The exercise: Without the images, write out the whole listing exactly.

#### Collected data

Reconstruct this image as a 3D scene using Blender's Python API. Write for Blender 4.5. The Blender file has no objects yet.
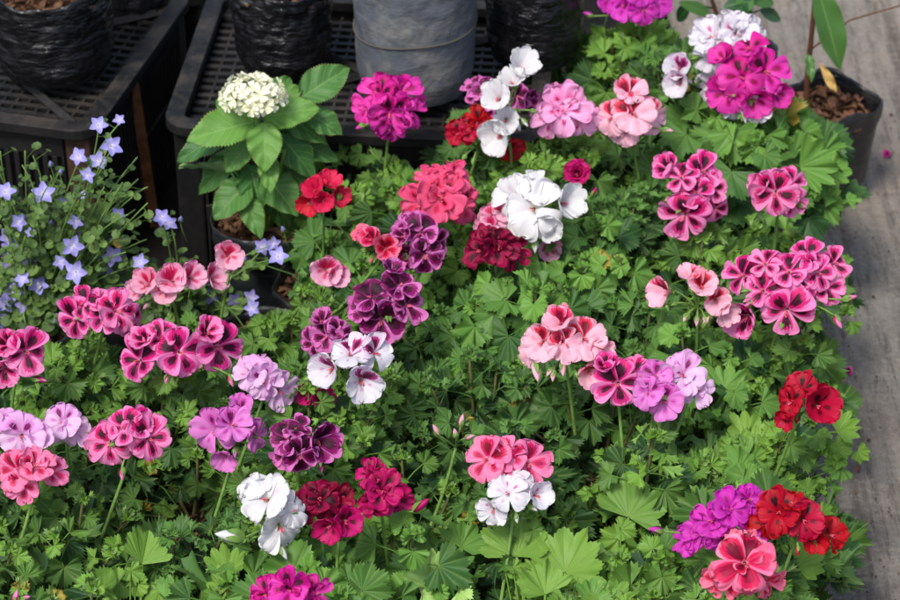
import bpy, math, random
import numpy as np
from mathutils import Vector, Matrix, noise as mn

RS = np.random.RandomState(7)
S = bpy.context.scene
COL = S.collection

# ------------------------------------------------------------------ camera maths
PITCH = math.radians(35.0); CAMZ = 1.80; FPX = 300/math.tan(math.radians(7.0))
CAM = np.array([0, 0, CAMZ]); FW = np.array([0, math.cos(PITCH), -math.sin(PITCH)])
UPV = np.array([0, math.sin(PITCH), math.cos(PITCH)]); RT = np.array([1.0, 0, 0])
def ray(px, py): return FW + (px-450)/FPX*RT + (300-py)/FPX*UPV
def at(px, py, z):
    r = ray(px, py); return CAM + r*((z-CAMZ)/r[2])
def at_y(px, py, y):
    r = ray(px, py); return CAM + r*(y/r[1])
def mpp(p): return float(np.dot(np.array(p)-CAM, FW))/FPX      # metres per photo pixel at p

# ------------------------------------------------------------------ colour / nodes
def lin(c):
    return tuple((x/255/12.92 if x/255 <= .04045 else ((x/255+.055)/1.055)**2.4) for x in c)
def rgba(c, k=1.0):
    r = lin(c); return (r[0]*k, r[1]*k, r[2]*k, 1)
class NT:
    def __init__(s, name):
        s.m = bpy.data.materials.new(name); s.m.use_nodes = True; s.t = s.m.node_tree
        for n in list(s.t.nodes): s.t.nodes.remove(n)
        s.out = s.n('ShaderNodeOutputMaterial')
    def n(s, typ, **kw):
        nd = s.t.nodes.new(typ)
        for k, v in kw.items(): setattr(nd, k, v)
        return nd
    def l(s, a, b): s.t.links.new(a, b)
    def inp(s, sock, v):
        if hasattr(v, 'is_linked') or isinstance(v, bpy.types.NodeSocket): s.l(v, sock)
        else: sock.default_value = v
    def math(s, op, a, b=0.0, c=None, clamp=False):
        nd = s.n('ShaderNodeMath', operation=op); nd.use_clamp = clamp
        s.inp(nd.inputs[0], a); s.inp(nd.inputs[1], b)
        if c is not None: s.inp(nd.inputs[2], c)
        return nd.outputs[0]
    def mix(s, f, a, b, mode='MIX'):
        nd = s.n('ShaderNodeMix', data_type='RGBA', blend_type=mode)
        s.inp(nd.inputs[0], f); s.inp(nd.inputs[6], a); s.inp(nd.inputs[7], b); return nd.outputs[2]
    def ramp(s, f, stops, interp='LINEAR'):
        nd = s.n('ShaderNodeValToRGB'); cr = nd.color_ramp; cr.interpolation = interp
        while len(cr.elements) < len(stops): cr.elements.new(.5)
        for e, (p, c) in zip(cr.elements, stops):
            e.position = p; e.color = c if len(c) == 4 else (*c, 1)
        s.inp(nd.inputs[0], f); return nd.outputs[0]
    def noise(s, scale, vec=None, detail=3, rough=.5, dim='3D', dist=0):
        nd = s.n('ShaderNodeTexNoise'); nd.inputs['Scale'].default_value = scale
        nd.inputs['Detail'].default_value = detail; nd.inputs['Roughness'].default_value = rough
        nd.inputs['Distortion'].default_value = dist
        if vec is not None: s.l(vec, nd.inputs['Vector'])
        return nd.outputs[0]
    def vec(s, x, y, z=0.0):
        nd = s.n('ShaderNodeCombineXYZ'); s.inp(nd.inputs[0], x); s.inp(nd.inputs[1], y); s.inp(nd.inputs[2], z); return nd.outputs[0]
    def scaled(s, v, sc):
        nd = s.n('ShaderNodeMapping'); nd.inputs['Scale'].default_value = sc; s.l(v, nd.inputs[0]); return nd.outputs[0]
    def objco(s): return s.n('ShaderNodeTexCoord').outputs['Object']
    def bump(s, h, st=.3, d=.002):
        nd = s.n('ShaderNodeBump'); nd.inputs['Strength'].default_value = st; nd.inputs['Distance'].default_value = d
        s.l(h, nd.inputs['Height']); return nd.outputs[0]
    def bsdf(s, col, rough=.5, spec=.5, nrm=None, metal=0, trans=0, tcol=None, sheen=0, coat=0):
        p = s.n('ShaderNodeBsdfPrincipled'); s.inp(p.inputs['Base Color'], col); s.inp(p.inputs['Roughness'], rough)
        p.inputs['Specular IOR Level'].default_value = spec; p.inputs['Metallic'].default_value = metal
        if sheen: p.inputs['Sheen Weight'].default_value = sheen
        if coat: p.inputs['Coat Weight'].default_value = coat
        if nrm is not None: s.l(nrm, p.inputs['Normal'])
        o = p.outputs[0]
        if trans:
            t = s.n('ShaderNodeBsdfTranslucent'); s.inp(t.inputs[0], tcol if tcol is not None else col)
            if nrm is not None: s.l(nrm, t.inputs['Normal'])
            mx = s.n('ShaderNodeMixShader'); mx.inputs[0].default_value = trans
            s.l(o, mx.inputs[1]); s.l(t.outputs[0], mx.inputs[2]); o = mx.outputs[0]
        s.l(o, s.out.inputs[0]); return s.m
    def pat(s):
        a = s.n('ShaderNodeAttribute', attribute_name='pat'); x = s.n('ShaderNodeSeparateXYZ'); s.l(a.outputs['Vector'], x.inputs[0])
        return x.outputs[0], x.outputs[1], x.outputs[2]
    def age(s): return s.n('ShaderNodeAttribute', attribute_name='age').outputs['Fac']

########

Correct answer:
Reconstruct this image as a 3D scene using Blender's Python API. Write for Blender 4.5. The Blender file has no objects yet.
import bpy, math, random
import numpy as np
from mathutils import Vector, Matrix, noise as mn

RS = np.random.RandomState(7)
S = bpy.context.scene
COL = S.collection

# ------------------------------------------------------------------ camera maths
PITCH = math.radians(35.0); CAMZ = 1.80; FPX = 300/math.tan(math.radians(7.0))
CAM = np.array([0, 0, CAMZ]); FW = np.array([0, math.cos(PITCH), -math.sin(PITCH)])
UPV = np.array([0, math.sin(PITCH), math.cos(PITCH)]); RT = np.array([1.0, 0, 0])
def ray(px, py): return FW + (px-450)/FPX*RT + (300-py)/FPX*UPV
def at(px, py, z):
    r = ray(px, py); return CAM + r*((z-CAMZ)/r[2])
def at_y(px, py, y):
    r = ray(px, py); return CAM + r*(y/r[1])
def mpp(p): return float(np.dot(np.array(p)-CAM, FW))/FPX      # metres per photo pixel at p

# ------------------------------------------------------------------ colour / nodes
def lin(c):
    return tuple((x/255/12.92 if x/255 <= .04045 else ((x/255+.055)/1.055)**2.4) for x in c)
def rgba(c, k=1.0):
    r = lin(c); return (r[0]*k, r[1]*k, r[2]*k, 1)
class NT:
    def __init__(s, name):
        s.m = bpy.data.materials.new(name); s.m.use_nodes = True; s.t = s.m.node_tree
        for n in list(s.t.nodes): s.t.nodes.remove(n)
        s.out = s.n('ShaderNodeOutputMaterial')
    def n(s, typ, **kw):
        nd = s.t.nodes.new(typ)
        for k, v in kw.items(): setattr(nd, k, v)
        return nd
    def l(s, a, b): s.t.links.new(a, b)
    def inp(s, sock, v):
        if hasattr(v, 'is_linked') or isinstance(v, bpy.types.NodeSocket): s.l(v, sock)
        else: sock.default_value = v
    def math(s, op, a, b=0.0, c=None, clamp=False):
        nd = s.n('ShaderNodeMath', operation=op); nd.use_clamp = clamp
        s.inp(nd.inputs[0], a); s.inp(nd.inputs[1], b)
        if c is not None: s.inp(nd.inputs[2], c)
        return nd.outputs[0]
    def mix(s, f, a, b, mode='MIX'):
        nd = s.n('ShaderNodeMix', data_type='RGBA', blend_type=mode)
        s.inp(nd.inputs[0], f); s.inp(nd.inputs[6], a); s.inp(nd.inputs[7], b); return nd.outputs[2]
    def ramp(s, f, stops, interp='LINEAR'):
        nd = s.n('ShaderNodeValToRGB'); cr = nd.color_ramp; cr.interpolation = interp
        while len(cr.elements) < len(stops): cr.elements.new(.5)
        for e, (p, c) in zip(cr.elements, stops):
            e.position = p; e.color = c if len(c) == 4 else (*c, 1)
        s.inp(nd.inputs[0], f); return nd.outputs[0]
    def noise(s, scale, vec=None, detail=3, rough=.5, dim='3D', dist=0):
        nd = s.n('ShaderNodeTexNoise'); nd.inputs['Scale'].default_value = scale
        nd.inputs['Detail'].default_value = detail; nd.inputs['Roughness'].default_value = rough
        nd.inputs['Distortion'].default_value = dist
        if vec is not None: s.l(vec, nd.inputs['Vector'])
        return nd.outputs[0]
    def vec(s, x, y, z=0.0):
        nd = s.n('ShaderNodeCombineXYZ'); s.inp(nd.inputs[0], x); s.inp(nd.inputs[1], y); s.inp(nd.inputs[2], z); return nd.outputs[0]
    def scaled(s, v, sc):
        nd = s.n('ShaderNodeMapping'); nd.inputs['Scale'].default_value = sc; s.l(v, nd.inputs[0]); return nd.outputs[0]
    def objco(s): return s.n('ShaderNodeTexCoord').outputs['Object']
    def bump(s, h, st=.3, d=.002):
        nd = s.n('ShaderNodeBump'); nd.inputs['Strength'].default_value = st; nd.inputs['Distance'].default_value = d
        s.l(h, nd.inputs['Height']); return nd.outputs[0]
    def bsdf(s, col, rough=.5, spec=.5, nrm=None, metal=0, trans=0, tcol=None, sheen=0, coat=0):
        p = s.n('ShaderNodeBsdfPrincipled'); s.inp(p.inputs['Base Color'], col); s.inp(p.inputs['Roughness'], rough)
        p.inputs['Specular IOR Level'].default_value = spec; p.inputs['Metallic'].default_value = metal
        if sheen: p.inputs['Sheen Weight'].default_value = sheen
        if coat: p.inputs['Coat Weight'].default_value = coat
        if nrm is not None: s.l(nrm, p.inputs['Normal'])
        o = p.outputs[0]
        if trans:
            t = s.n('ShaderNodeBsdfTranslucent'); s.inp(t.inputs[0], tcol if tcol is not None else col)
            if nrm is not None: s.l(nrm, t.inputs['Normal'])
            mx = s.n('ShaderNodeMixShader'); mx.inputs[0].default_value = trans
            s.l(o, mx.inputs[1]); s.l(t.outputs[0], mx.inputs[2]); o = mx.outputs[0]
        s.l(o, s.out.inputs[0]); return s.m
    def pat(s):
        a = s.n('ShaderNodeAttribute', attribute_name='pat'); x = s.n('ShaderNodeSeparateXYZ'); s.l(a.outputs['Vector'], x.inputs[0])
        return x.outputs[0], x.outputs[1], x.outputs[2]
    def age(s): return s.n('ShaderNodeAttribute', attribute_name='age').outputs['Fac']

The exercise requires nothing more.